Balloon Kenya, or ‘doing’ Complexity Economics

This post originally appeared on the Balloon Kenya blog which you can check out here

When you live in a big city, you often get to know the geography of different ‘islands’ within it without being able to connect them in your head. When this eventually happens, and West and Central London lock together, it’s a good feeling. When this same thing happens with two ideas, the feeling is even better. When this happens with two ‘spheres’ of your life, say intellectual and professional, it feels bloody awesome.

I’ve recently begun a project with Balloon Kenya, an organisation which trains UK based students (a good mix of international and British) in entrepreneurship and uses their enthusiasm and skills to support aspiring Kenyan entrepreneurs. The approach to entrepreneurship they promote is based on the ideas of Sara Sarasvathy, who differentiates between ‘causal’ and ‘effectual’ reasoning. ‘Causal’ reasoning starts out with a “pre-determined goal and a given set of means, and seeks to identify the optimal, fastest, cheapest most efficient alternative to achieve the given goal”. It’s a planning mentality, where you break the problem down into its constituent parts, come up with some logical answers, build your product, and either sink or swim.

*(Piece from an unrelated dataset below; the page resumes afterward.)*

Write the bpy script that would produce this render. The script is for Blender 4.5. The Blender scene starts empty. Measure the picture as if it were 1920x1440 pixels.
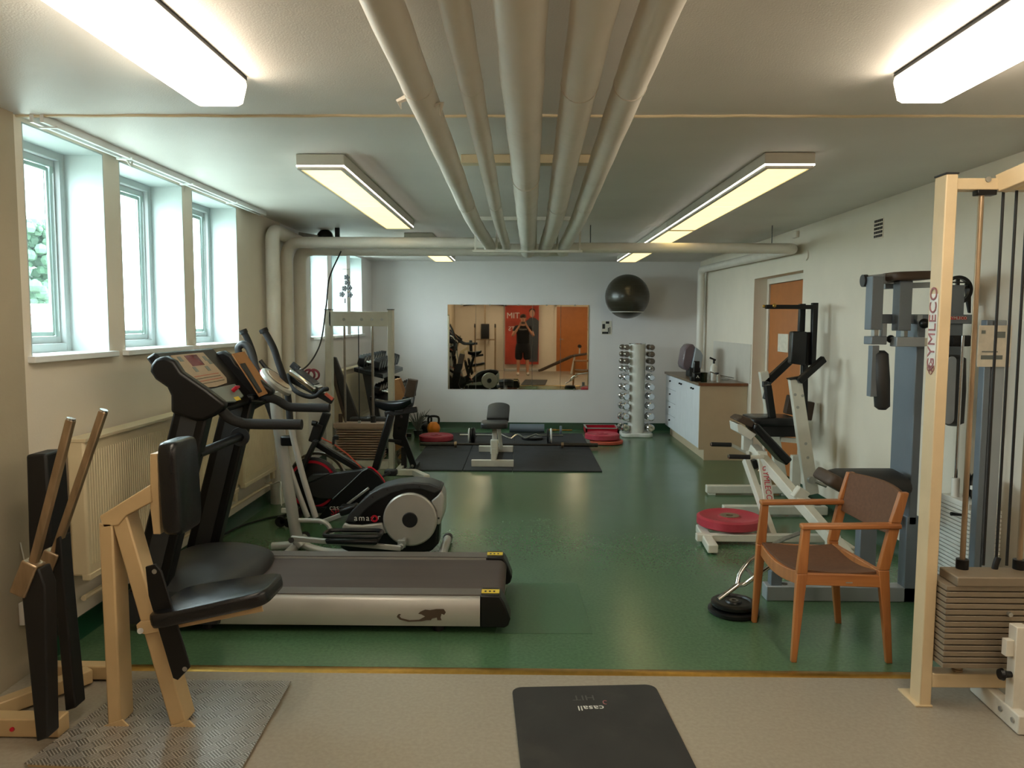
import bpy, bmesh, math, random
from mathutils import Vector, Matrix
random.seed(7)
PI = math.pi
sc = bpy.context.scene
COL = sc.collection
# ---------------------------------------------------------------- camera model (metres; eye at 0,0,1.56)
F = 1440.0; H = 1.56
yaw = math.atan(19/1440.); pit = math.atan(115/1440.); rol = 0.004
cy, sy = math.cos(yaw), math.sin(yaw); cp, sp = math.cos(pit), math.sin(pit)
fw = Vector((-sy*cp, cy*cp, -sp)); rt = Vector((cy, sy, 0)); up = Vector((-sy*sp, cy*sp, cp))
def ray(px, py):
    u = (px-960)/F; v = (720-py)/F; c, s = math.cos(rol), math.sin(rol)
    u, v = u*c - v*s, v*c + u*s
    return fw + u*rt + v*up
def at(px, py, Y):
    d = ray(px, py); t = Y/d.y; return Vector((d.x*t, Y, H+d.z*t))
def fl(px, py, z=0.0):
    d = ray(px, py); t = (z-H)/d.z; return Vector((d.x*t, d.y*t, z))
def xp(px, py, X):
    d = ray(px, py); t = X/d.x; return Vector((X, d.y*t, H+d.z*t))
V = Vector
# ---------------------------------------------------------------- materials
def lin(c):
    c = c/255.
    return c/12.92 if c <= .04045 else ((c+.055)/1.055)**2.4
def rgb(h):
    h = h.lstrip('#'); return tuple(lin(int(h[i:i+2], 16)) for i in (0, 2, 4)) + (1.0,)
M = {}
def mat(name, col, rough=.5, metal=0., var=.06, scale=8., bump=0., bscale=60., spec=.5, emit=None, es=0., coat=0., wear=None, wearamt=.5, stretch=(1, 1, 1)):
    m = bpy.data.materials.new(name); m.use_nodes = True; nt = m.node_tree; N = nt.nodes; L = nt.links
    b = N['Principled BSDF']; c = rgb(col)
    b.inputs['Roughness'].default_value = rough; b.inputs['Metallic'].default_value = metal
    b.inputs['Specular IOR Level'].default_value = spec
    if coat: b.inputs['Coat Weight'].default_value = coat; b.inputs['Coat Roughness'].default_value = .15
    tc = N.new('ShaderNodeTexCoord'); mp = N.new('ShaderNodeMapping'); mp.inputs['Scale'].default_value = stretch
    L.new(tc.outputs['Object'], mp.inputs[0])
    n = N.new('ShaderNodeTexNoise'); n.inputs['Scale'].default_value = scale; n.inputs['Detail'].default_value = 4
    L.new(mp.outputs[0], n.inputs['Vector'])
    r = N.new('ShaderNodeValToRGB'); r.color_ramp.elements[0].position = .3; r.color_ramp.elements[1].position = .7
    r.color_ramp.elements[0].color = tuple(max(0, x*(1-var)) for x in c[:3]) + (1,)
    r.color_ramp.elements[1].color = tuple(min(1, x*(1+var)) for x in c[:3]) + (1,)
    L.new(n.outputs['Fac'], r.inputs[0]); out = r.outputs[0]
    if wear:
        n2 = N.new('ShaderNodeTexNoise'); n2.inputs['Scale'].default_value = 2.3; n2.inputs['Detail'].default_value = 6; n2.inputs['Roughness'].default_value = .65
        L.new(tc.outputs['Object'], n2.inputs['Vector'])
        r2 = N.new('ShaderNodeValToRGB'); r2.color_ramp.elements[0].position = .52; r2.color_ramp.elements[1].position = .68
        r2.color_ramp.elements[0].color = (0, 0, 0, 1); r2.color_ramp.elements[1].color = (wearamt,)*3 + (1,)
        L.new(n2.outputs['Fac'], r2.inputs[0])
        mx = N.new('ShaderNodeMix'); mx.data_type = 'RGBA'
        L.new(r2.outputs[0], mx.inputs[0]); L.new(out, mx.inputs[6]); mx.inputs[7].default_value = rgb(wear); out = mx.outputs[2]
    L.new(out, b.inputs['Base Color'])
    if bump:
        n3 = N.new('ShaderNodeTexNoise'); n3.inputs['Scale'].default_value = bscale; n3.inputs['Detail'].default_value = 3
        L.new(tc.outputs['Object'], n3.inputs['Vector'])
        bp = N.new('ShaderNodeBump'); bp.inputs['Strength'].default_value = bump; bp.inputs['Distance'].default_value = .01
        L.new(n3.outputs['Fac'], bp.inputs['Height']); L.new(bp.outputs[0], b.inputs['Normal'])
    if emit:
        b.inputs['Emission Color'].default_value = rgb(emit); b.inputs['Emission Strength'].default_value = es
    M[name] = m
    return m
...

‘Effectual’ reasoning starts with the means and “allows goals to emerge contingently over time,” in an iterative method with a heavily action-oriented, trial-and-error-based mindset. Testing – and learning along the way – is key. It’s an exciting, and potentially revolutionary approach to unlocking the entrepreneurial instincts buried inside all of us. And it locks in perfectly to an evolutionary view of the economy as a complex adaptive system, my pet intellectual concept at the moment. Cue mental fist pump. In fact, complexity can explain why this ‘effectual’ approach to entrepreneurship is the most effective.



The Marshmallow Challenge demonstrates the difference between causal and effectual thinking. The aim is to build the tallest structure out of spaghetti, tape and a marshmallow – which has to go on the top.

As I’ve been reading recently in Eric Beinhocker’s ‘The Origin of Wealth’ the economy, in the evolutionary complexity-based view, is a system of millions of interacting, boundedly-rational agents; who are constantly learning and adapting their behaviour. This produces an economy that is dynamic and has ‘emergent’ properties which are more than the sum of its constituent parts. Its behaviour is non-linear, meaning that small changes can have huge effects (think the financial crisis or mobile money transfer cascading across the Kenyan economy) All this makes it mighty hard to predict or plan, beyond human intelligence in fact. Alain Lewis, for example, shows that the perfect rationality required to process all the information in the economy is beyond a ‘Turing Machine,’ an imaginary, all-purpose, all-powerful computer. ‘Causal’ thinking for entrepreneurship here takes a big hit.

“Evolution is cleverer than you” says Orgel’s Second Law. And in the economy, wealth is created not by individual human rationality but by the operation of a simple evolutionary algorithm that differentiates, selects and amplifies successful models for conducting business, with the market as its ‘weapon of choice’. Essentially this algorithm ensures that those ’fit’ models best suited to the environment survive and therefore proliferate, whilst the unsuited die out.

Evolution basically says I will try lots of things and see what works and do more of what works and less of what doesn’t. The effectiveness of ‘effectual’ thinking makes total sense in light of the above. A customer-oriented approach – which takes the burden of selecting successful and innovative ideas from individual human brains and places it with ‘customers’ (Balloon Kenya’s terminology) - aggregated into ‘the market’ (evolutionary economics-speak) is a formula for success.

For Eric Beinhocker, complexity economics pioneer and author of 'The Origin of Wealth', “Wealth is knowledge and its origin is evolution”. For Eric Ries, Balloon Kenya pin-up and author of the ‘The Lean Startup,’ “Value in a startup is….validated learning about how to build a sustainable business”.

West and Central London just locked together.